In October 2006, Williams told provincial Progressive Conservatives he had supported Harper during the federal election but didn't quite trust him.
In his letter to Harper during last year's election campaign, Newfoundland and Labrador Premier Danny Williams advocated including all resource revenues (renewable and non-renewable) in the Equalization formula. He wrote to Harper that this was the policy of the Government of Newfoundland and Labrador.
In the 2004 election campaign, Williams said the Harper plan was not as good as the one he had just negotiated with then-Prime Minister Paul Martin to provide additional Equalization-type payments to the Newfoundland and Labrador provincial government.
Danny Williams is arguing against himself.
He is also undermining his own credibility with national audiences.
Williams knows that his current position - no non-renewable resource revenues - does not treat all provinces equally under Equalization. Provinces that have huge incomes from oil, gas and mining get to hide billions of income the federal top-up program. That gives them considerably more federal transfers than provinces that are less reliant on non-renewables.
Yet, in Saskatoon, Williams told a university audience:
"I think we all know why he might do that. We are facing a federal election and...in the end, equality among provinces takes a back seat to the electoral urgency of currying favour with the majority."Not only does Williams make a false claim about equality, he pits one province against another as deliberate effort to raise political ire in English-speaking Canada with Quebec. It's not the first time he has criticised Quebec, either explicitly or - as in this case - implicitly.
Williams also knows that the expert panel that reported last year found that both positions he has advocated do not treat provinces equally or fairly. The O'Brien panel found that the all-in approach disadvantages provinces with non-renewable resources. The approach Williams now favours doesn't either.

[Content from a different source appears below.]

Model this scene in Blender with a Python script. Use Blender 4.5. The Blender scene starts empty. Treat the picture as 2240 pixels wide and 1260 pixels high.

What O'Brien and his expert panelists proposed instead was including half of all resources revenues. According to O'Brien, the panel's approach would represent as fair a compromise between the two extreme positions - both advocated by Danny Williams.
And obviously by rejecting the O'Brien panel, Williams is effectively arguing against a compromise of his own positions.
Beyond that, however, Williams takes an approach - pitting province against province - he criticizes others for supposedly taking:
"But don't pit provinces against each other, don't take from one to give to another and use it against them, don't break firm written commitments - honour them."Sadly, it's not the first time he's done that either. In October, Williams launched his re-election campaign by attacking the federal government, just as he today accuses the federal government of putting more money into a single province as a way of currying favour for the Conservatives.
In the Equalization fight, however, Williams stands no chance of winning. He is isolated among Premiers, with only the ineffectual premier of Saskatchewan on his side. The position Williams now defends is demonstrably as unfair to some provinces as the one he advocated only last year.
Incredible as it may seem, Danny Williams is at war with himself.
In such a situation, he cannot help but lose and that, is proof of the wisdom in John Crosbie's critique of Williams' entire approach.